To state that we WILL have specifically higher population because of immigration is impossible.
Here's a quote from Tim Finch, another government advisor:

It is now declining sharply - almost certainly because of a combination of the economic downturn, the short term nature of much migration from new EU
countries, and the impact of stronger controls put in place by the government.
There has been a lot of irresponsible scaremongering about immigration in recent years which was based on the false assumption that high migration was inevitable for years to come.


The Birth Rate
The British birth rate is indeed rising, and faster than immigration. We have just passed 61 million people, but just like immigration, birth rates come in waves. We are currently going through a boom period with 790,000 babies born in the UK last year. Roughly a quarter of those were born to mothers from other countries. A quarter that is - not a takeover, just a quarter. A significant number of these babies were born to Polish mothers - not just Third World mothers.
So, of the rising population 75% has nothing whatsoever to do with immigrants. It's different when you look at it that way, isn't it?
We had massive booms in birth rates in 1947, 1962, and 1993 with either slumps or steady settling in between. We must account for an aging population as well.

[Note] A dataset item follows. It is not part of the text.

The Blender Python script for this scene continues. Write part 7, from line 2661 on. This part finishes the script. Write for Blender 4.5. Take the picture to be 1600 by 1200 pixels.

We aren't living any longer as a species, but a lot more of us are reaching the upper limits of old age than previously. The current population of over-85's stands at more than 1.3 million. That's likely to rise too. There's the answer: kill your granny!

The Countryside
One very valid point was a query about what will happen to our countryside with an increasing population. The increasing population being placed squarely on the shoulders of immigrants doesn't actually work in this case though - it's another of those assumptions we tend to make.
We are losing countryside rapidly and have been for quite some time, but is this the fault of immigration?
Well, no! Immigrants tend to live in whatever they can get. The vast majority of immigrants live in areas of extremely high population, in poor housing close to or even within cities. Most of them haven't acquired the almost uniquely British idea of moving out to the suburbs, or better yet a place in the country. The destruction of the British countryside is not happening, and has never happened, to house immigrants - it happens purely because of our own selfish, short-sighted, acquisitive greed. Why do you think that Wimpey is such a huge company?
This is something you'll see regularly after the building of a housing estate outside a village. Regardless of the protests it immediately fills up with upper-middle class families who'll commute to work, for a better place in the countryside which they've just helped to destroy.

Finally
. . . because I'm getting tired now!
Right at the end of this piece I'm going to put a list of all the immigrants into Britain. See if you know anyone (including yourself) who isn't on that list somehow. We're all descended from immigrants in Britain, even Nick Griffin. A society is made of its people and this society's people are all immigrants. We won't lose our cultural heritage by allowing immigration because our cultural heritage has migrated with us and been adapted by and to where we live. Even the country's national religion is a foreign import.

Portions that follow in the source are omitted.